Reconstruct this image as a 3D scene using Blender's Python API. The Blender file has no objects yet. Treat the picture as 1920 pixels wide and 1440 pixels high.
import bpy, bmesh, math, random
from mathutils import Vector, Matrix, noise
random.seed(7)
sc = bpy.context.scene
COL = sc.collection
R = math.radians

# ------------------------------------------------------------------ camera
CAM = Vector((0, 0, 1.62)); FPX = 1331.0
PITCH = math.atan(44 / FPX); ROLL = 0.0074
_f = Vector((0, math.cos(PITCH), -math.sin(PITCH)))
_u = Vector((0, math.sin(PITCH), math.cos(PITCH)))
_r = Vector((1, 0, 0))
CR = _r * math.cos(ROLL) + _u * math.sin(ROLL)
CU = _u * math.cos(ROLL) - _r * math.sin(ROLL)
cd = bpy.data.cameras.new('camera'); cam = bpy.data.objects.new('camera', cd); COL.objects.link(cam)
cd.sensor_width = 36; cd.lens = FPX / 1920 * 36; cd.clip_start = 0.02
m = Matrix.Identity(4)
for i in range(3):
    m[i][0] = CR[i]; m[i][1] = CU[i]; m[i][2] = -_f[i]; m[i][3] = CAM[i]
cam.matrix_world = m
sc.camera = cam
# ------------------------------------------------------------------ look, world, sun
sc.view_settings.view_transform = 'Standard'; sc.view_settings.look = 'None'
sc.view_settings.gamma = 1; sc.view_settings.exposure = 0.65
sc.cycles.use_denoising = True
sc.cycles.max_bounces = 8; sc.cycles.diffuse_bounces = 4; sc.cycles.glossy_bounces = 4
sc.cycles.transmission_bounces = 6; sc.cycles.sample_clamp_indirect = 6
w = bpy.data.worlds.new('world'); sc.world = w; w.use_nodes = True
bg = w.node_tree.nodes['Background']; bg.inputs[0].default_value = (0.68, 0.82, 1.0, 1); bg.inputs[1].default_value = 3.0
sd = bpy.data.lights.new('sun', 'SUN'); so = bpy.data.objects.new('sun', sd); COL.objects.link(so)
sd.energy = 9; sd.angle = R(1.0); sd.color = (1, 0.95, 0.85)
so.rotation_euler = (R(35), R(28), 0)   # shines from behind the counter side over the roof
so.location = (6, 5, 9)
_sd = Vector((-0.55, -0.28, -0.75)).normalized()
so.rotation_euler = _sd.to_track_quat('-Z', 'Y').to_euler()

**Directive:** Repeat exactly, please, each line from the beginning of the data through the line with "R = math.radians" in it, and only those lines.

**Output:**
Reconstruct this image as a 3D scene using Blender's Python API. The Blender file has no objects yet. Treat the picture as 1920 pixels wide and 1440 pixels high.
import bpy, bmesh, math, random
from mathutils import Vector, Matrix, noise
random.seed(7)
sc = bpy.context.scene
COL = sc.collection
R = math.radians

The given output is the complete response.